Where was Jesus born? The place is mentioned in the prophecy. He was to be born in Bethlehem. But there was more than one Bethlehem, so Micah is very careful to say that the Saviour would be born in Bethlehem Ephrathah. How wonderfully the overruling providence of God is seen in the fact that Jesus was actually born in this little town of Bethlehem! God is sovereign in Heaven and earth, and it was He who moved Caesar Augustus to fix a census which made it necessary for Joseph and Mary to make a journey of eighty miles from Nazareth to Bethlehem where Jesus was to be born. The place Bethlehem Ephrathah is significant for three reasons:

  1. 1. Bethlehem was a royal city. David was born there, and thus it was a suitable place for the birth of David’s Greater Son, King Jesus!
  2. 2. The names are significant.
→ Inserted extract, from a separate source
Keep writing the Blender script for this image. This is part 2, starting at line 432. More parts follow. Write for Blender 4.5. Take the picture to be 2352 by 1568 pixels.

Bethlehem means ‘House of Bread’, and Ephrathah means ‘fruitfulness’. Our Lord described Himself as the Bread of Life who alone could give satisfaction to human souls (John 6:35), and He alone is the One who can produce within us real fruit for His glory (John 15:5).
  3. 3. Bethlehem was a very small place. Micah speaks of it as “small among the clans of Judah”. How wonderful it is that our Lord was not born in Jerusalem or Rome, in New York or London! Our Lord always lives amongst humble people – Isaiah 57:15



Why did Jesus come to Bethlehem? Why was He born of the Virgin Mary? Why did He leave Heaven and come into this world of sin? There were two main reasons why He came, and Micah speaks about both of them:-

  1. 1. He came to REDEEM His people. Micah tells us this in Micah 5:1 – “They will strike Israel’s ruler on the cheek with a rod.” Here surely is an indication of the fact that our Lord was born to die. He is indeed “the Lamb that was slain from the creation of the world” (Revelation 13:8). In the eternal purpose of God it was decreed that in the fullness of time He would come to be the Sin-bearer and Redeemer of His people – look up Isaiah 53:5; 2 Corinthians 5:21; Galatians 4:4-5; 1 Peter 1:18-19; 1 Peter 2:24.
  2. 2. He came to RULE OVER His people, as indicated in Micah 5:2. The word ‘ruler’ may be translated ‘governor’, and the thought is given emphasis in Isaiah 9:6.

We have seen that the two-fold purpose of Christ’s first coming was that He should redeem His people and that He should rule over His people. Now face these two questions:

  1. (1) Is He your Redeemer (Job 19:25; 1 Peter 1:18-19)?
  2. (2) Is He your Ruler? Does He have complete control of your personality?